The short and spectacle life of UAR, between 1958 and 1971, offers physical and conceptual depictions of UAR and/or its founder as ephemera to be collected. As the project "insists on the significance of the invisible, or, rather, the repression of the visible in the operation of spectacle", it also investigates the place and value of putting together such a collection. Among the photos of inter and national relations, slogans and propaganda newsreels, states' politics depicted on magazine covers, flashes of bold news headlines on oxidized newspapers, loads of works by admirable artists, writers, filmmakers and their opponents, gold-foil stamps, cigar bands and hand-made stereoview images, there is a children book titled "Baba Gamal" [Our father Gamal]. Published by Dar Al Maref in Cairo, and found in a bookshop in Amman, "Baba Gamal" is the best found so far that could explain UAR to children of the/all time.
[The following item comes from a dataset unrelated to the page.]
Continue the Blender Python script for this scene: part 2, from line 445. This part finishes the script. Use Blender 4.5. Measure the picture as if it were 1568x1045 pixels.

Presented is a reproduction of selected pages from this publication. Here, some words and all people have walked out from the scenes to make space for UAR products and images.
About the artist
Ala Younis is an artist and curator. Born in Kuwait, based in Amman, graduated as an Architect from University of Jordan, Amman, Jordan in 1997. Younis's artistic practice is engaged in the reinterpretation of inherited narratives, by way of research-based sociopolitical investigations deeply explored in concurrence with personal experience. Through art, film and publication projects, she unfolds the conditions under which collective historical and political collapses can become personal ones. Her work was shown in: Tea with Nefertiti, Mathaf and Institut du Monde Arabe (2012-13), ROUNDTABLE, 9th Gwangju Biennial (2012); The Ungovernables, New Museum Triennial, New York (2012); 12th Istanbul Biennial (2011); Home Works '5, Beirut (2010); The Jerusalem Show, Jerusalem (2009), and PhotoCairo 4, Contemporary Image Collective, Cairo (2008). In 2012 she was selected by ArtReview as one of the art world's 'Future Greats 2012', and her publication projects 'Needles to Rockets' (2009), and 'Tin Soldiers' (2012) are collaborative art publications that involved in its making individuals from different backgrounds.